The study suggests that only Westerners correlate excitement with a successful candidate.

For the study, Jeanne Tsai, a professor of psychology at Stanford University, and Lucy Zhang Bencharit, a former graduate student at Stanford, led a team that included researchers from the City University of Hong Kong, the Chinese University of Hong Kong, Northwestern University and the Environmental Defense Fund.

The paper describing the study is published in the journal Emotion.

Turning on “be excited”

Job interviews can be dreadful, especially if you feel like you have to show yourself in a certain way that you are not.

After seeing many of her undergraduate students of color express concern over having to turn on “being excited” in job interviews, Bencharit wondered if the concern was more than just personality, but cultural difference.

We were motivated to conduct this research after seeing the overwhelming number of articles in the U.S. in which students are advised to ‘be excited’ during job applications and interviews,” said Bencharit. “However, we wondered whether people are actually doing this and whether this approach works for getting jobs. Furthermore, we wondered whether it works in cultures other than the U.S., which value excitement states less.”

Based on Tsai’s previous research on ideal affect — the emotions people value and ideally want to feel, which determine how they want others to see them, even if they may not feel that way — and how it varies across culture, the researchers set out to see if cultural differences in emotional values influence hiring decisions.

The study

The researchers found that participants from different cultures wanted to convey different kinds of “best impression” during job interviews.

European Americans were more likely to convey excitement and enthusiasm than Hong Kong Chinese, who desired calm and even-tempered states.

The researchers recruited a total of 1,041 participants and conducted five studies, of which four compared European Americans and Asian Americans living in the U.S. with Chinese living in Hong Kong.

According to Bencharit, in the first study with 236 students, while 86 percent of European Americans and 72 percent of Asian Americans said they wanted to convey excitement rather than calm, only 48 percent of Hong Kong Chinese wanted to show excitement.

In the second study, 174 students were asked to imagine they were filling out an application, including a video introducing themselves, for a competitive internship. The researchers found that European Americans and Asian Americans conveyed more excitement with phrases like “I’m really enthusiastic about this position” and “I am passionate about the work,” than Hong Kong Chinese did.

In the third study, out of 185 working adults, while European Americans and Asian Americans said they wanted their job applicant to be excited and enthusiastic, Hong Kong Chinese said they wanted their applicant to be calm and relaxed.

In the fourth study, 125 MBA students were asked to choose between three equally qualified candidates, but one animated and excited, one calm and one neutral. While European Americans and Asian Americans were more likely to choose the excited candidate, Hong Kong Chinese were more likely to choose the calm candidate.

In the final study, 300 employees in a U.S. company were presented with a similar hiring scenario.

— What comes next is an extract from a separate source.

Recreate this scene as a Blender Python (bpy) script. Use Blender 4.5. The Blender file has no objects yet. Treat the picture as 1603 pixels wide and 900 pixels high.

While 47 percent favored the excited candidate, only 23.7 percent liked the calm one and 29.3 percent chose the neutral one.  

Leading to hiring biases

The researchers raise concerns about how cultural preferences of emotion could lead to hiring biases — selecting employees based on their “cultural fit.”

“People think that their gut feelings say something about the other person’s character, but our data suggest that people’s gut feelings also say something about the culture that they themselves come from,” Tsai said in a statement.

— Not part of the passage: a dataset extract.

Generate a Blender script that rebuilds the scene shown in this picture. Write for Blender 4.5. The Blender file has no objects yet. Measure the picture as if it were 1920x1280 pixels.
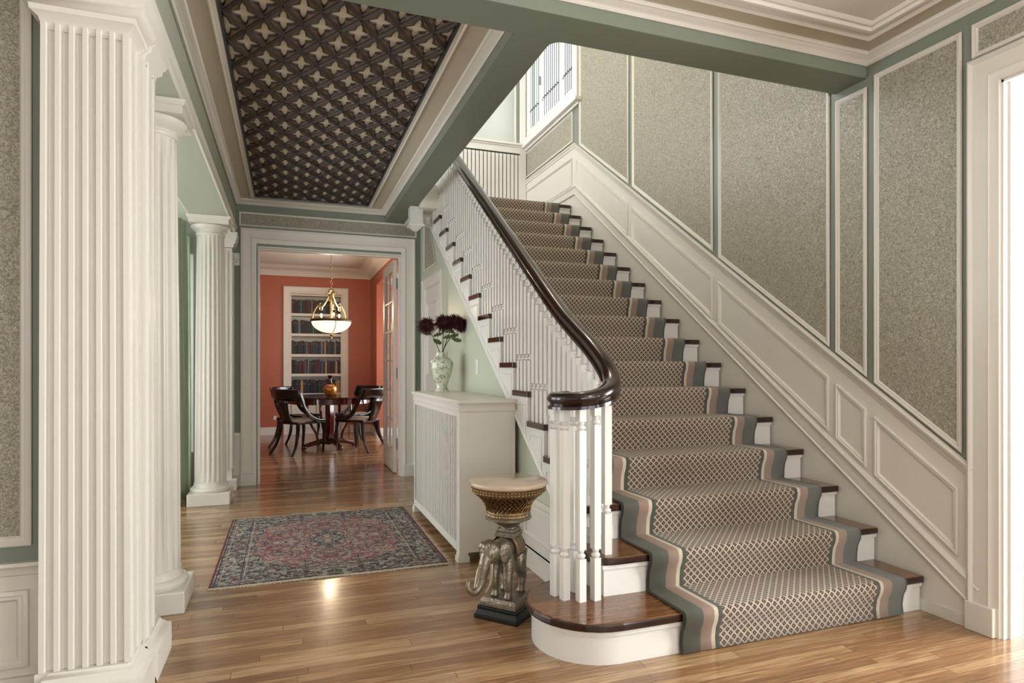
import bpy, math, random
from mathutils import Vector, Matrix
random.seed(7)
SC = bpy.context.scene; COL = SC.collection
PI = math.pi
# ------------------------------------------------------------------ helpers
def lin(h):
    h = h.lstrip('#'); o = []
    for i in (0, 2, 4):
        c = int(h[i:i+2], 16)/255
        o.append(c/12.92 if c <= .04045 else ((c+.055)/1.055)**2.4)
    return (*o, 1)
class MB:
    def __init__(s): s.v = []; s.f = []; s.uv = []
    def add(s, vs, fs, uv=None):
        n = len(s.v); s.v += [tuple(p) for p in vs]; s.f += [tuple(i+n for i in f) for f in fs]
        if uv: s.uv += uv
        return s
    def box(s, x0, x1, y0, y1, z0, z1):
        return s.add([(x0,y0,z0),(x1,y0,z0),(x1,y1,z0),(x0,y1,z0),(x0,y0,z1),(x1,y0,z1),(x1,y1,z1),(x0,y1,z1)],
                     [(0,3,2,1),(4,5,6,7),(0,1,5,4),(1,2,6,5),(2,3,7,6),(3,0,4,7)])
    def obox(s, c, ang, hx, hy, z0, z1, top=1.0):
        ca, sa = math.cos(ang), math.sin(ang); vs = []
        for z, k in ((z0, 1), (z1, top)):
            for a, b in ((-1,-1),(1,-1),(1,1),(-1,1)):
                a *= hx*k; b *= hy*k
                vs.append((c[0]+a*ca-b*sa, c[1]+a*sa+b*ca, z))
        return s.add(vs, [(0,3,2,1),(4,5,6,7),(0,1,5,4),(1,2,6,5),(2,3,7,6),(3,0,4,7)])
    def prism(s, poly, fn, h0, h1):
        n = len(poly)
        vs = [fn(a,b,h0) for a,b in poly]+[fn(a,b,h1) for a,b in poly]
        fs = [tuple(range(n))[::-1], tuple(range(n,2*n))]+[(i,(i+1)%n,n+(i+1)%n,n+i) for i in range(n)]
        return s.add(vs, fs)
    def lathe(s, prof, c=(0,0,0), n=24, flute=None):
        vs = []; fs = []; m = len(prof)
        for i in range(n):
            t = 2*PI*i/n
            for j, (r, z) in enumerate(prof):
                rr = r if not flute else flute(r, t, j)
                vs.append((c[0]+rr*math.cos(t), c[1]+rr*math.sin(t), c[2]+z))
        for i in range(n):
            k = (i+1) % n
            for j in range(m-1): fs.append((i*m+j, k*m+j, k*m+j+1, i*m+j+1))
        b = len(vs)
        fs.append(tuple(i*m for i in range(n))[::-1]); fs.append(tuple(i*m+m-1 for i in range(n)))
        return s.add(vs, fs)
    def tube(s, pts, r, n=8, flat=1.0):
        pts = [Vector(p) for p in pts]; L = len(pts)
        rs = r if isinstance(r, (list, tuple)) else [r]*L
        vs = []; prev = None
        for i, p in enumerate(pts):
            t = (pts[min(i+1,L-1)]-pts[max(i-1,0)]).normalized()
            if prev is None:
                a = Vector((0,0,1)) if abs(t.z) < .9 else Vector((1,0,0))
                u = t.cross(a).normalized()
            else: u = (prev - t*prev.dot(t)).normalized()
            prev = u; w = t.cross(u)
            for k in range(n):
                q = 2*PI*k/n; vs.append(p+u*math.cos(q)*rs[i]+w*math.sin(q)*rs[i]*flat)
        fs = [(i*n+k, i*n+(k+1)%n, (i+1)*n+(k+1)%n, (i+1)*n+k) for i in range(L-1) for k in range(n)]
        fs += [tuple(range(n))[::-1], tuple((L-1)*n+k for k in range(n))]
        return s.add(vs, fs)
    def ell(s, c, rx, ry, rz, n=14, m=9, rot=None):
        vs = [];
        for j in range(m+1):
            ph = PI*j/m
            for i in range(n):
                t = 2*PI*i/n
                p = Vector((rx*math.sin(ph)*math.cos(t), ry*math.sin(ph)*math.sin(t), rz*math.cos(ph)))
                if rot: p = rot @ p
                vs.append(p+Vector(c))
        fs = [(j*n+i, (j+1)*n+i, (j+1)*n+(i+1)%n, j*n+(i+1)%n) for j in range(m) for i in range(n)]
        return s.add(vs, fs)
    def sweep(s, pts, prof, fn, closed=True):
        n = len(pts); m = len(prof); vs = []
        def nrm(a, b):
            d = Vector((b[0]-a[0], b[1]-a[1])).normalized(); return Vector((-d.y, d.x))
        for i, p in enumerate(pts):
            if closed or 0 < i < n-1:
                n1 = nrm(pts[i-1], p); n2 = nrm(p, pts[(i+1) % n]); o = (n1+n2)/(1+n1.dot(n2))
            elif i == 0: o = nrm(p, pts[1])
            else: o = nrm(pts[i-1], p)
            for a, h in prof: vs.append(fn(p[0]+o.x*a, p[1]+o.y*a, h))
        fs = []
        for i in range(n if closed else n-1):
            k = (i+1) % n
            for j in range(m-1): fs.append((i*m+j, k*m+j, k*m+j+1, i*m+j+1))
        if not closed:
            fs.append(tuple(range(m))); fs.append(tuple((n-1)*m+j for j in range(m))[::-1])
        return s.add(vs, fs)
    def build(s, name, mat, parent=None, smooth=False, ang=40, kind=None, bevel=0, fixn=True):
        me = bpy.data.meshes.new(name); me.from_pydata(s.v, [], s.f)
        if s.uv:
            l = me.uv_layers.new(name='UVMap'); k = 0
            for p in me.polygons:
                for li in p.loop_indices: l.data[li].uv = s.uv[k]; k += 1
        if fixn:
            import bmesh
            b = bmesh.new(); b.from_mesh(me); bmesh.ops.recalc_face_normals(b, faces=b.faces); b.to_mesh(me); b.free()
        me.materials.append(mat)
        if smooth:
            me.shade_smooth(); me.set_sharp_from_angle(angle=math.radians(ang))
        o = bpy.data.objects.new(name, me); COL.objects.link(o)
        if parent: o.parent = parent
        if kind: o['kind'] = kind
        if bevel:
            md = o.modifiers.new('bevel', 'BEVEL'); md.width = bevel; md.segments = 2; md.limit_method = 'ANGLE'
        return o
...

They also warn employers that hiring for cultural fit may lower diversity.

“One problem with hiring for cultural fit is that employers assume that is the only way to thrive at their organization,” Bencharit said in a statement. “However, in work settings, there are many tasks in which a calm and level-headed employee may outperform an excited and passionate one.”

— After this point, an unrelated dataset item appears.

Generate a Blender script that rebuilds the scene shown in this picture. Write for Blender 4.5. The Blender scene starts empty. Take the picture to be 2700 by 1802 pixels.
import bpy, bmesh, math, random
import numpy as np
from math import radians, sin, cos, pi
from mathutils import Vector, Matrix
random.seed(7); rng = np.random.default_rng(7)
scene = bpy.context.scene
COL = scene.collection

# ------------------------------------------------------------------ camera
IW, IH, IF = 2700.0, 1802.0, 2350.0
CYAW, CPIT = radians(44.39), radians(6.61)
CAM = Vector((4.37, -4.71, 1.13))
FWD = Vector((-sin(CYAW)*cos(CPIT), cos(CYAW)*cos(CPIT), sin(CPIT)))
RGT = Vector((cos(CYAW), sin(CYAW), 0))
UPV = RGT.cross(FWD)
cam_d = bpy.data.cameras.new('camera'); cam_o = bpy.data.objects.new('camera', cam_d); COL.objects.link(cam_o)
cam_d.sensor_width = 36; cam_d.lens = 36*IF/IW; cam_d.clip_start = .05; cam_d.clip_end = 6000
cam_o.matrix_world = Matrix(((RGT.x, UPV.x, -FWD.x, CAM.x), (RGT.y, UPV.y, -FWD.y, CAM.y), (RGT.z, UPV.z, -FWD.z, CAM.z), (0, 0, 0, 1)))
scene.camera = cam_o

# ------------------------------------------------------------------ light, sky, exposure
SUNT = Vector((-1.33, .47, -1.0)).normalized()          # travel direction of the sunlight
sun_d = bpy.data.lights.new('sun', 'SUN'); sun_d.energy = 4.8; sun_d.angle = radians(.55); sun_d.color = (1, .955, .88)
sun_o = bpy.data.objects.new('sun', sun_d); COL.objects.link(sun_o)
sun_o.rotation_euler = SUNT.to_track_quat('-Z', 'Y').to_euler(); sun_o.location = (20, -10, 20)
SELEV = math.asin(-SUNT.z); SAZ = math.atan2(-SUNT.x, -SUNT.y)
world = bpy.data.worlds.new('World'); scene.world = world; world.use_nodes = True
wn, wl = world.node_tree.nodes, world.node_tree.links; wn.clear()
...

Tsai believes their research might also explain “bamboo ceiling,” a phenomenon that describes how in American corporate culture, Asian Americans often stall in middle management and rarely make it to top leadership positions.

According to Bencharit, they are currently studying further on whether the culture bias for excited candidates is present when we choose leaders.

“If we really want to benefit from diverse workplaces, then we have to broaden our views of what emotional qualities we look for in the ideal applicant,” Tsai said in a statement.

According to Bencharit, they are also currently looking at whether there are hiring biases among similarly excited candidates with different racial backgrounds.